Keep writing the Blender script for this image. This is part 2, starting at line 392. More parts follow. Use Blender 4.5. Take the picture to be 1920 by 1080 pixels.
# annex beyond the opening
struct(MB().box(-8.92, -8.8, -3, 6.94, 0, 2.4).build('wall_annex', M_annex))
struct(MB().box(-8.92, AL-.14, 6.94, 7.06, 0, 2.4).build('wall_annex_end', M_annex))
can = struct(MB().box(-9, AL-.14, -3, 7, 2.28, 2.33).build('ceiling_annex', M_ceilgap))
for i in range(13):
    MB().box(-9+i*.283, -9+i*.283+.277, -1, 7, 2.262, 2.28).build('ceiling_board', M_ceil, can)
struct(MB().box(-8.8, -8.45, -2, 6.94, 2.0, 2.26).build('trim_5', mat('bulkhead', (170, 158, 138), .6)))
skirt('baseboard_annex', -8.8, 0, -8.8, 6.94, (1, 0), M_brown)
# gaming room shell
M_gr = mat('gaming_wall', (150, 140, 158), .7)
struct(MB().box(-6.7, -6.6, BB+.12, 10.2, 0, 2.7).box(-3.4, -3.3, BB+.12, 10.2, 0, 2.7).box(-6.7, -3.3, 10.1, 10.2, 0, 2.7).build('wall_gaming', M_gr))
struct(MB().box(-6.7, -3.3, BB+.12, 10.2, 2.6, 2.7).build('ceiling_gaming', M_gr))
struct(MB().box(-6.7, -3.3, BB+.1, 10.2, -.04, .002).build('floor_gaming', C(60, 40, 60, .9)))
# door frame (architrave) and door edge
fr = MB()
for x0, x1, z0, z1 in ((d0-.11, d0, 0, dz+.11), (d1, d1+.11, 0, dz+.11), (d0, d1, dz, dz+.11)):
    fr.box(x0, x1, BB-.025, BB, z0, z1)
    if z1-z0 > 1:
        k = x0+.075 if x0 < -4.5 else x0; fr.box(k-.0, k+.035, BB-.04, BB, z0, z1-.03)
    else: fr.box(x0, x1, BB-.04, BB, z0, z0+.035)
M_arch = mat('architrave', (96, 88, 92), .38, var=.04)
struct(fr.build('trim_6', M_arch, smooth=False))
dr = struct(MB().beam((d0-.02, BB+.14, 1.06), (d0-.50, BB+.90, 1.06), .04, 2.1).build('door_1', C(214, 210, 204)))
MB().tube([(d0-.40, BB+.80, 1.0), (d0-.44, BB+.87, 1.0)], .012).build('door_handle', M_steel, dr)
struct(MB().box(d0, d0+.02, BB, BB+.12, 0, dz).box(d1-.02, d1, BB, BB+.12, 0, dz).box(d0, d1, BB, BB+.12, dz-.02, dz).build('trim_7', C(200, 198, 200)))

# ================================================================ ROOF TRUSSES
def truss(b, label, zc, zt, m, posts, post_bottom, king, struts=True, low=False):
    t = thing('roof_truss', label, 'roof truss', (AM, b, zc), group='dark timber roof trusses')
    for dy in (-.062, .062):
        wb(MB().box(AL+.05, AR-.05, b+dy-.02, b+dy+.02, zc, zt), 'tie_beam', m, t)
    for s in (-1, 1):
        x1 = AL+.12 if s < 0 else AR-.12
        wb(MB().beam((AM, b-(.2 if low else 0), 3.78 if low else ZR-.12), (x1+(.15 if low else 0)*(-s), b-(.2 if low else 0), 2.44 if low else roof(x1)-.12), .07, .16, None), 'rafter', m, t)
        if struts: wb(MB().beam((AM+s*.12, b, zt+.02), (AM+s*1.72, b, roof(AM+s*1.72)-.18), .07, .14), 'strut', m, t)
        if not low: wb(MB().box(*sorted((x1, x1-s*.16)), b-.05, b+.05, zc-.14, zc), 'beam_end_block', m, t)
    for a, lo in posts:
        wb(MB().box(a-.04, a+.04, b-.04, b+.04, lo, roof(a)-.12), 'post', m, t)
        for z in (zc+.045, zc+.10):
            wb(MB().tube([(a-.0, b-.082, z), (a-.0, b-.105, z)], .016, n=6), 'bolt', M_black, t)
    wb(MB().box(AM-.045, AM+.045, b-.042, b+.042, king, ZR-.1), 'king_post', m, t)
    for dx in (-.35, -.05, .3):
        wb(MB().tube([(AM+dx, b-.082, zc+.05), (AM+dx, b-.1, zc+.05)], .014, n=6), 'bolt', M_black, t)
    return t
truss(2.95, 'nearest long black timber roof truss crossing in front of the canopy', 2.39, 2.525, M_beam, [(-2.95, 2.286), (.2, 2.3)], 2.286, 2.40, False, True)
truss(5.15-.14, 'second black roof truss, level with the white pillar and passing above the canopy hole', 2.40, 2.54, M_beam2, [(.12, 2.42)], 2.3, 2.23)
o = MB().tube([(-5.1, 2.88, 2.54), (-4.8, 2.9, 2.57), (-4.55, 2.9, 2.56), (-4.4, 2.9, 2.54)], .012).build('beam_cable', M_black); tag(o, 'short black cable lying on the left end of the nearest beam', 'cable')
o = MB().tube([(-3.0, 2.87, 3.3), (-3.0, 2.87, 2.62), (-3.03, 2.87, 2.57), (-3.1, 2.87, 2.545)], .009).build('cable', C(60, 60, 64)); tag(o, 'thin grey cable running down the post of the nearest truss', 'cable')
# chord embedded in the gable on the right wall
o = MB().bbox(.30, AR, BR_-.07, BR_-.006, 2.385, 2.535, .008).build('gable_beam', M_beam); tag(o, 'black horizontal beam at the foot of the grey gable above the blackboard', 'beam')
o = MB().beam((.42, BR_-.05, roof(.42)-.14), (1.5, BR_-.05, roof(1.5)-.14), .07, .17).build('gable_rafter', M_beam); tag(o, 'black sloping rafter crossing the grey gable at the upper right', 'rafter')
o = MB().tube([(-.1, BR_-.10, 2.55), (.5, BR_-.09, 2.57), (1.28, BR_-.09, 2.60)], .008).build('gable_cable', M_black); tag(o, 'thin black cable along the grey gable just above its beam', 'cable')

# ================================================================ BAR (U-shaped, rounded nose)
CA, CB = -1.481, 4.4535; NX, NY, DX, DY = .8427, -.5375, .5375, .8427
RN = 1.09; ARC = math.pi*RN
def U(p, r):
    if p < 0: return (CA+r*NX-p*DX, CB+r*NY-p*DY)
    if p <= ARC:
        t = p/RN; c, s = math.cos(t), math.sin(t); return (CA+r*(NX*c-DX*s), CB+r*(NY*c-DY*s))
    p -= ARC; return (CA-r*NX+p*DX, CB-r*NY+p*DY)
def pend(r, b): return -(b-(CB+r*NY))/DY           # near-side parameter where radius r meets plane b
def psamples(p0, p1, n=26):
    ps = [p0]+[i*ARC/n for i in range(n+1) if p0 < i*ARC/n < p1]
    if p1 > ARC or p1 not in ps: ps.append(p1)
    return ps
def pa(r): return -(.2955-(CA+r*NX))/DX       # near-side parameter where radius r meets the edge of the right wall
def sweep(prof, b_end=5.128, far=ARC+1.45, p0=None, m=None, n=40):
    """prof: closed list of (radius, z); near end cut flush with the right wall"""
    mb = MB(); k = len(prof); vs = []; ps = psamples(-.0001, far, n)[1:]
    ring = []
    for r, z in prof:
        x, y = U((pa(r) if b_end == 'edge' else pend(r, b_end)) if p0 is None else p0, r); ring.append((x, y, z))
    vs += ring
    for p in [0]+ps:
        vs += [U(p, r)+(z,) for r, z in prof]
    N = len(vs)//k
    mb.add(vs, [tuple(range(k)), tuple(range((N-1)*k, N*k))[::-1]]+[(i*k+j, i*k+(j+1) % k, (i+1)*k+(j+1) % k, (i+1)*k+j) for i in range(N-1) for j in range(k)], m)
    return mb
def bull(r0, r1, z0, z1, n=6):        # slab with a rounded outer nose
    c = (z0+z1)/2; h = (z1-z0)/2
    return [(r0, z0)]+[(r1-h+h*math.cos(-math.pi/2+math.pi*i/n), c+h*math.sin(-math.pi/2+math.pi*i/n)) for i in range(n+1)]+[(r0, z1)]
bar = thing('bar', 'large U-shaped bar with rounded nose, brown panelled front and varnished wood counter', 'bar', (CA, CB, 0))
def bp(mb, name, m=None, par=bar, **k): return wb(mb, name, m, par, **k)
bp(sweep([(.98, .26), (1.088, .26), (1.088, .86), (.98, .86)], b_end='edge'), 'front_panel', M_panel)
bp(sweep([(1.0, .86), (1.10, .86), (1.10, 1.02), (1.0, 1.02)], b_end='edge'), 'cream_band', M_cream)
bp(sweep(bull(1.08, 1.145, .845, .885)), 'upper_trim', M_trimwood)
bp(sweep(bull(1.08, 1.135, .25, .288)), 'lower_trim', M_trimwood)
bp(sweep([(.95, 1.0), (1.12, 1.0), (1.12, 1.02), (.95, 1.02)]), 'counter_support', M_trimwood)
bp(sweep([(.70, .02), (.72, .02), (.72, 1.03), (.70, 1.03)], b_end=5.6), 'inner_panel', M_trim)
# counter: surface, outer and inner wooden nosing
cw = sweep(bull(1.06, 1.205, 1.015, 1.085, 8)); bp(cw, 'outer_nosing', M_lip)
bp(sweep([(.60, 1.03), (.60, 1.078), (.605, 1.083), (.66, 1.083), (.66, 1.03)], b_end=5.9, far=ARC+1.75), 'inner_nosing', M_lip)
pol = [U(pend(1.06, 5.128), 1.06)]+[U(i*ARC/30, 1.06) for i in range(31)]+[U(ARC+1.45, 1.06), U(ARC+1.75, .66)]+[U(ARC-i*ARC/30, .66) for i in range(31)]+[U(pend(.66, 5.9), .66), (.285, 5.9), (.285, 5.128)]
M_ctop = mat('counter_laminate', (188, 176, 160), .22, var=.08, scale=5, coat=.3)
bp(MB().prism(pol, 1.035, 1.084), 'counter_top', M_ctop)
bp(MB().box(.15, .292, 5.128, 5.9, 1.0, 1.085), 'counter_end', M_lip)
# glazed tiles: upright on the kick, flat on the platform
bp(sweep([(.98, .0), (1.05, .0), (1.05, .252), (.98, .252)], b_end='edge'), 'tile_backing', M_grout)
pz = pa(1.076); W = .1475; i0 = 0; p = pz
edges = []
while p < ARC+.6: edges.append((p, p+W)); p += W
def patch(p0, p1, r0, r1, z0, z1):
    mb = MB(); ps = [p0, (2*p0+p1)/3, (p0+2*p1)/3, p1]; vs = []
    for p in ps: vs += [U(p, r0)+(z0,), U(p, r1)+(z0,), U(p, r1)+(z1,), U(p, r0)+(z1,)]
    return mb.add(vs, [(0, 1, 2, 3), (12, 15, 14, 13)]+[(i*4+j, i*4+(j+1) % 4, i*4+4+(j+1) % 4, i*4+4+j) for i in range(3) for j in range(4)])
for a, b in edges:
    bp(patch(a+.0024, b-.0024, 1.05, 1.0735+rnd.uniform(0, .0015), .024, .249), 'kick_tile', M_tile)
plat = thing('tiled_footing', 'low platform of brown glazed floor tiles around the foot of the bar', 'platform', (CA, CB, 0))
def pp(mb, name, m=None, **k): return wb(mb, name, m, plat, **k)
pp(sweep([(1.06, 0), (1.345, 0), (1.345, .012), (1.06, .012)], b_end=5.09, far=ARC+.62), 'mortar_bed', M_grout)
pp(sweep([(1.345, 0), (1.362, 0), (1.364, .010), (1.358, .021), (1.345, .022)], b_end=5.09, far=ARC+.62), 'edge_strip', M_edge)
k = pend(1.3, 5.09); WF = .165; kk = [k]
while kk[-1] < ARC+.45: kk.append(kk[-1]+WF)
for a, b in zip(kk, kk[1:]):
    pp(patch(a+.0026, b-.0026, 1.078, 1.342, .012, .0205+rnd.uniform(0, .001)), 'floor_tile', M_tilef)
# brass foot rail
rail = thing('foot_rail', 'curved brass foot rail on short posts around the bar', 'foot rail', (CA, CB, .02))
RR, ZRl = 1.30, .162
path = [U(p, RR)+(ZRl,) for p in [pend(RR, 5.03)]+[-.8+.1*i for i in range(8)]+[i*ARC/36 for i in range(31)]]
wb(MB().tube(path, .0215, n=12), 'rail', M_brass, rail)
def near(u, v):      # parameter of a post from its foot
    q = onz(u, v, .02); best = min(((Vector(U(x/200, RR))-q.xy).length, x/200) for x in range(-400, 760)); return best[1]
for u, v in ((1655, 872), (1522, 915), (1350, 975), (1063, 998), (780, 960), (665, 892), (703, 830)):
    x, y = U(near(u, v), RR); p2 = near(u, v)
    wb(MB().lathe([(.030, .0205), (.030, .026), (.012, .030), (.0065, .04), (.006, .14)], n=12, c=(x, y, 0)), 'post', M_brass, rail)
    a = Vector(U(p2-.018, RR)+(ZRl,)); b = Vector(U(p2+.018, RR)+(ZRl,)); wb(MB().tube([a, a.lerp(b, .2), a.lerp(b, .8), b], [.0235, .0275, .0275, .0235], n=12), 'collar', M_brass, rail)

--

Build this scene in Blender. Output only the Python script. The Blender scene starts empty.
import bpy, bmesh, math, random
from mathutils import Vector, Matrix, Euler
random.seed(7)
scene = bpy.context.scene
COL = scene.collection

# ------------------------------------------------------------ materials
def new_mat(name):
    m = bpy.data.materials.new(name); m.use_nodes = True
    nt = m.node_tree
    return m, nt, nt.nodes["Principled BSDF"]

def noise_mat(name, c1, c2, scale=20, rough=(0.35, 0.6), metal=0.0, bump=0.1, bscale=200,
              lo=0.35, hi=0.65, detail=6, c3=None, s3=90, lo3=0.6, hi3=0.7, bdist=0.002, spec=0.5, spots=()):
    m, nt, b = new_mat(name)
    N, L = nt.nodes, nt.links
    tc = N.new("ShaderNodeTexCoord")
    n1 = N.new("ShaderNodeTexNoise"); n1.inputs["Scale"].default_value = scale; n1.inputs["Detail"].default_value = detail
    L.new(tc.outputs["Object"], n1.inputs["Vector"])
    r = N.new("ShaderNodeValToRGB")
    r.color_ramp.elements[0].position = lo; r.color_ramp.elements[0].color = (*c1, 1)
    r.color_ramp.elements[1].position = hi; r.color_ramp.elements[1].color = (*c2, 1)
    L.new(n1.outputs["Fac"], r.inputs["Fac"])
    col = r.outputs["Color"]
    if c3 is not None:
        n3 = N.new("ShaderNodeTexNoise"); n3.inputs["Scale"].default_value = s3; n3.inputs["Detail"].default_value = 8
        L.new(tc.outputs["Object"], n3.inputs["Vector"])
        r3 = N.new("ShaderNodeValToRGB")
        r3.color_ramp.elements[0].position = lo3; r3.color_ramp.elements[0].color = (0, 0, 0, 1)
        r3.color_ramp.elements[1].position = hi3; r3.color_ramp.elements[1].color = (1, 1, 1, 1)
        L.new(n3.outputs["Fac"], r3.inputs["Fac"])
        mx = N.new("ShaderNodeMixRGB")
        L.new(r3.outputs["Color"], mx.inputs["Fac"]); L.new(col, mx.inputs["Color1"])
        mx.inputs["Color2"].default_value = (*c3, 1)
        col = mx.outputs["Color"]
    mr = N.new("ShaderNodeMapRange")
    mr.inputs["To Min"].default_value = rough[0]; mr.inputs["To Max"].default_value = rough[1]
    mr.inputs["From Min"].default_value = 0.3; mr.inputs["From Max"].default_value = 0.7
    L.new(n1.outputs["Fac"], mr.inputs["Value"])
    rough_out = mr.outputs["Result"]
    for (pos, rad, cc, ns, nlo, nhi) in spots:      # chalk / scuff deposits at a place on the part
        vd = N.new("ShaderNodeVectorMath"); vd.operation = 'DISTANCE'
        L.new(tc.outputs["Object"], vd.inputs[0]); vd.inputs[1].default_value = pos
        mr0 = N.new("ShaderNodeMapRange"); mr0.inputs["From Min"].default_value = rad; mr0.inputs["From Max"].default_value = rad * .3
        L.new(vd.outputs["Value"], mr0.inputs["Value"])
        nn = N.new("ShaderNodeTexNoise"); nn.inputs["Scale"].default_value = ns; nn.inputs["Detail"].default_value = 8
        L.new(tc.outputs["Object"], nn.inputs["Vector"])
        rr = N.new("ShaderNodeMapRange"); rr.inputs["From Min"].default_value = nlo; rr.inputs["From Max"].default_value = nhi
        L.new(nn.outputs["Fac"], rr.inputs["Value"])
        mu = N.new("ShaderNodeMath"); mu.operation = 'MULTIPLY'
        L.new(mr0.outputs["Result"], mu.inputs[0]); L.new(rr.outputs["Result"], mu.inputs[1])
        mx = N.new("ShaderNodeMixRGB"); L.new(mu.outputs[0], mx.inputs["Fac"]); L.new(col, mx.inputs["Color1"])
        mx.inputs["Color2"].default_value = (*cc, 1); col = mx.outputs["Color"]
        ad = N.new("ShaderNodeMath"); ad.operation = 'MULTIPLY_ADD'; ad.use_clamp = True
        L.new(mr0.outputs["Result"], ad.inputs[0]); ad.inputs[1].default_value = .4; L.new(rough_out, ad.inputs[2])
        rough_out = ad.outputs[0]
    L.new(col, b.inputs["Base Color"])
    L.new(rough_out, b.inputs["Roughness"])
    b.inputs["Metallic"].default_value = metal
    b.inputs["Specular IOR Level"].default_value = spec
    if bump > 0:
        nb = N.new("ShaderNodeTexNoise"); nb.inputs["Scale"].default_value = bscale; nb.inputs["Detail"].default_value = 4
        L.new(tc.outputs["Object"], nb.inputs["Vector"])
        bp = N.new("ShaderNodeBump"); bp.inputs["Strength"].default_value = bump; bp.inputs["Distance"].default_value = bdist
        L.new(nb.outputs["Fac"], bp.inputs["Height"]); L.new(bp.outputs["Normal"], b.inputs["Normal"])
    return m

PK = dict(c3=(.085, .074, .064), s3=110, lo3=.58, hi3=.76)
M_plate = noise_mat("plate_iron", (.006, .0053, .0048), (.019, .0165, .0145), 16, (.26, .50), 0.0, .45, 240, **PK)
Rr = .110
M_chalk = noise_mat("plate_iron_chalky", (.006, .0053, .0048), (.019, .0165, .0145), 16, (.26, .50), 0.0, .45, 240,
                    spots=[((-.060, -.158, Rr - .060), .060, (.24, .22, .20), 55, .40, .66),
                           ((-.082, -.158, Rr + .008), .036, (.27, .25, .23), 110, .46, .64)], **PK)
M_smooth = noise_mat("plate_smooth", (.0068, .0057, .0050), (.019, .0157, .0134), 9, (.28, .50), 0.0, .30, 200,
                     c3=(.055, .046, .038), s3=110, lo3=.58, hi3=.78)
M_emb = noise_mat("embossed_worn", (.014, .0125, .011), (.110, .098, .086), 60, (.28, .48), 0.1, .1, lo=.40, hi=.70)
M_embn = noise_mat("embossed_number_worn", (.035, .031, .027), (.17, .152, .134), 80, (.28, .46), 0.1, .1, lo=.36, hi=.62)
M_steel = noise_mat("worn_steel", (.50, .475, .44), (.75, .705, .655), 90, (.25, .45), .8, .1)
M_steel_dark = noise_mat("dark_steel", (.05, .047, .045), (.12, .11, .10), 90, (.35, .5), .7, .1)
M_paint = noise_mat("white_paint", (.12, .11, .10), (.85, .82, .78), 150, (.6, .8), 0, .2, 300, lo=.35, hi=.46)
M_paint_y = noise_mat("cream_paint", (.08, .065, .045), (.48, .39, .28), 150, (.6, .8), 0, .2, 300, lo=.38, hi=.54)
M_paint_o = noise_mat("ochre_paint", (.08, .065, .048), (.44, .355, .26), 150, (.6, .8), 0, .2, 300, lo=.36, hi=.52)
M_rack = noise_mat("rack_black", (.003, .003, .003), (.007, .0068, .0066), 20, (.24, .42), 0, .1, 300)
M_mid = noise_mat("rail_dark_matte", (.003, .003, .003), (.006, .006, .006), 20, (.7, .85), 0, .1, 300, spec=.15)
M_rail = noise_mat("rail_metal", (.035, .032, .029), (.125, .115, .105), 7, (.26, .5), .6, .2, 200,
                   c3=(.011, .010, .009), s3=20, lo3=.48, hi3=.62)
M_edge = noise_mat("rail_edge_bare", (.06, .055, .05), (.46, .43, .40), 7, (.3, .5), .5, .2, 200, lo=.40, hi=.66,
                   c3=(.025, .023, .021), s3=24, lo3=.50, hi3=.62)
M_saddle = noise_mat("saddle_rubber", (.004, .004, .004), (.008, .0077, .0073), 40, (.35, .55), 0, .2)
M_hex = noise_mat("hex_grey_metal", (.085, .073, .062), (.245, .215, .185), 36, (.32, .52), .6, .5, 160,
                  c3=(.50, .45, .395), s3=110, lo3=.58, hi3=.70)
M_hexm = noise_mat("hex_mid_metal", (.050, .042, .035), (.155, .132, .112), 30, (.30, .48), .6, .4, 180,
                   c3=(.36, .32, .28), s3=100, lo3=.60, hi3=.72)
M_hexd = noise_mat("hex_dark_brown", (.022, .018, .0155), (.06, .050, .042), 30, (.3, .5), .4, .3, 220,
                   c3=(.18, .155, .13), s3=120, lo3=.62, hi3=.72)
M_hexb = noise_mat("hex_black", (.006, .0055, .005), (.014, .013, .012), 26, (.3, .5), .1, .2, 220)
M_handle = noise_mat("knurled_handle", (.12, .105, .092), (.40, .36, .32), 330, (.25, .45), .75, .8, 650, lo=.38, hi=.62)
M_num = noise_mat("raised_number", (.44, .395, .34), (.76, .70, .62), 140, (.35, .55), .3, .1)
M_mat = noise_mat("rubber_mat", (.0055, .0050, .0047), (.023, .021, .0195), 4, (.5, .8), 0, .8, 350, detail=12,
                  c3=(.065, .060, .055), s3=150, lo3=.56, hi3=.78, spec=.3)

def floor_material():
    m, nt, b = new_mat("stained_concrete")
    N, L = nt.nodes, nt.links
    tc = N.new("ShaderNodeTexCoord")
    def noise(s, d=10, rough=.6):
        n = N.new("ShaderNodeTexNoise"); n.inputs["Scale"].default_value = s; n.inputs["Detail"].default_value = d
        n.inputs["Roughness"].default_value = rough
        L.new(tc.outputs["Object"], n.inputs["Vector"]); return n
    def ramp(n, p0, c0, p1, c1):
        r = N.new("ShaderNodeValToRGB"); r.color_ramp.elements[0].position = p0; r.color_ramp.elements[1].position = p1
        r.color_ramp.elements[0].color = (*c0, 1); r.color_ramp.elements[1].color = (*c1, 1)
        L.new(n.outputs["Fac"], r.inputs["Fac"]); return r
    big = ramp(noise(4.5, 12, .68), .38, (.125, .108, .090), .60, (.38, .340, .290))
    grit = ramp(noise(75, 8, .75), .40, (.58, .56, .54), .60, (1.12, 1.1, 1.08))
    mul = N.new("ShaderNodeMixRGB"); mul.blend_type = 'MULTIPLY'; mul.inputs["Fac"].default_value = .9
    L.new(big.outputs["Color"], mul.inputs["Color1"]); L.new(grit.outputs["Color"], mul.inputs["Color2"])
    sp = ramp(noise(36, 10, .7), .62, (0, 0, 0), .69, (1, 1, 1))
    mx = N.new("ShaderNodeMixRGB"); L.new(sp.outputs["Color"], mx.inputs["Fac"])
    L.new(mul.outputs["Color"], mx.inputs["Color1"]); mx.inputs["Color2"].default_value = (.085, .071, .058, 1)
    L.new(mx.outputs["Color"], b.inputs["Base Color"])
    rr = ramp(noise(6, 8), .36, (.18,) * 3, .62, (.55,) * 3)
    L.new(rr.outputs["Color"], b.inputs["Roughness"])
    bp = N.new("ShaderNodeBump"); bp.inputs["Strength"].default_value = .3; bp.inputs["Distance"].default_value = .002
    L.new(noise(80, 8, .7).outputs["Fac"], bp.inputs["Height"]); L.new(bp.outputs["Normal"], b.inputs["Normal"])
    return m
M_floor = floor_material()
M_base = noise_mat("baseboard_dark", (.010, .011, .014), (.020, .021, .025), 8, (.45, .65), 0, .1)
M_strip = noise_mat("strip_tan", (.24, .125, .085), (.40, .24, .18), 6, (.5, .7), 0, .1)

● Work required
Give back exactly the stretch that opens on the line with "Build this scene" and closes on the line with "COL = scene.collection".

● Answer to this problem
Build this scene in Blender. Output only the Python script. The Blender scene starts empty.
import bpy, bmesh, math, random
from mathutils import Vector, Matrix, Euler
random.seed(7)
scene = bpy.context.scene
COL = scene.collection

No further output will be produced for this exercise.